Holding’in yıllık cirosu, bilinen son verisiyle 250 milyon avro. Şirket’in başındaki Ahu Büyükkuşoğlu Serter, “Fortune En Güçlü 50 İş Kadını” listesinde 17. sırada yer alan bir isim.

Serter’in motosiklet tutkusu ve Afrika’yı keşfetme isteğine ise yazı kapsamında girmeye gerek duymuyoruz.

Başa dönüp verileri hatırlatmak yersiz, ama 250 milyon avroluk yıllık gelire sahip bir patronun ‘sadakatsiz’ diye şikayet ettiği işçilerinin durumuna da bakmak gerekmez mi?

Yoksulluk sınırının giderek arttığı bir ülkede, üstelik gelir rekorları kıran bir şirketten, maaş zammı ve çalışma koşullarının iyileştirilmesi talebinde bulunulması, sanıyoruz Ahu Hanım tarafından stres kaynağı ve çalışan sadakatsizliği olarak görülmüş.

Tam da bu nedenle geçtiğimiz yıl, hakları için mücadele eden 650 işçi, üstelik de tazminatsız şekilde işten çıkarılmış.

İşten çıkarmayı yapan firma Mata Otomotiv, bu firmanın en büyük hissedarı Farplas Otomotiv, bu firmanın başındaki kişi de Ahu Büyükkuşoğlu Serter.

Ne büyük stres ama!

Habere konu olmayanlar 

Fark Holding’in önünde “Ey patronlar siz bu fabrikayı küçücük bir atölyeyken bu safhaya bugün sokağa bıraktığınız işçilerle getirdiniz” diyerek işten çıkarmalara tepki gösteren emekçiler, henüz Ahu Büyükkuşoğlu Serter’in sessiz istifasına neden olmamış görünüyor.

Serter, kar rekorlarıyla haberlere konu olmaya devam ederken, bir yandan da patronların yaşadığı “dramları” anlatıp çok satan gazetelere haber konusu oluyor.

Peki, ne mi yeterince haber olmuyor?

İşçiler hakları için sendikalı olduklarında, “Ahu Hanım yurtdışında, talepleriniz için onun dönüşünü bekleyelim” deyip, 150 işçiyi bir otele çağırıp hırsızlık, mala zarar verme gibi iftiralarla işten atmak yeterince haber olmuyor!

Ahu Hanım’ın, sendikanın çoğunluğu sağladığı şirketleri kapatıp yenisini kurması da haberlerin satır aralarında kalıyor, çok satan gazetelerin kadrajına girmiyor. 
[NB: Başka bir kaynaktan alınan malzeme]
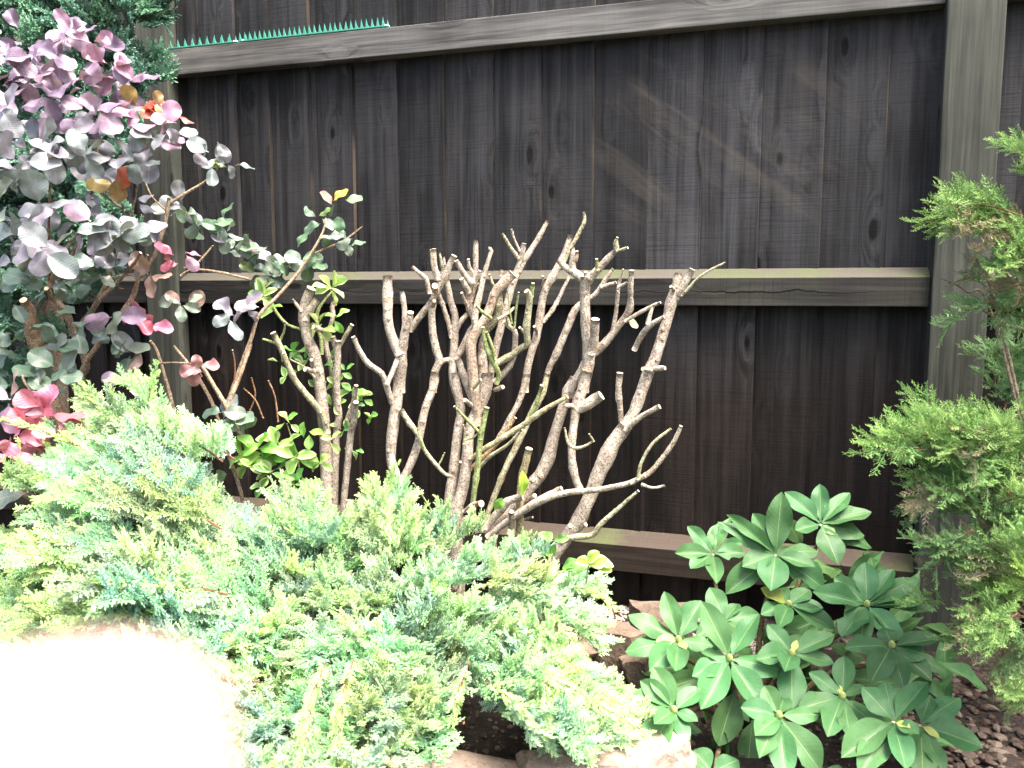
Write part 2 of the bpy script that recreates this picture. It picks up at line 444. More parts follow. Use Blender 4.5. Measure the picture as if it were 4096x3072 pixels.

Önlem için işçileri istihdam büroları üzerinden çalıştırıp, sendikanın aldığı yetkiyi boşa düşürmeye çalışan bir firma ve onun patronunun bu özellikleri yeterince haber olmuyor.

Sessiz istifaya değil, gürültülü kaçışlara ihtiyacımız var

Mücadelenin üzerine örtülen örtünün sahiplerinden biri Serter. Patronların ne kadar dertli olduğunu, sessiz istifalara sürüklendiklerini anlatıyor, basın da bu büyük derdi haber yapıyor.

Kimse tazminatsız şekilde işten atılan 650 emekçiyi, işçilerin bir sendikada örgütlenmesini engellemek için atılan taklaları görmesin istiyorlar. 

Onlara göre görünecek olan tek şey, sadakatsiz çalışanlar nedeniyle şirketlerini satmak zorunda kalan patronların yaşadığı stres, yorgunluk ve tükenmişlik!

Patron pişkinliğinin bu haberden daha açık bir kanıtı olur mu?

Patronların sessiz istifasına değil, gürültülü kaçışına ihtiyacımız var.

Bunun anahtarını elinde tutan sınıfın, Türkiye işçi sınıfının önünde şimdi 1 Mayıs var. 1 Mayıs’ta ‘sessiz istifa’ palavralarına, halka kemer sık diyenlere karşı örgütlü gücümüzü, direncimizi büyütmek için meydanlara!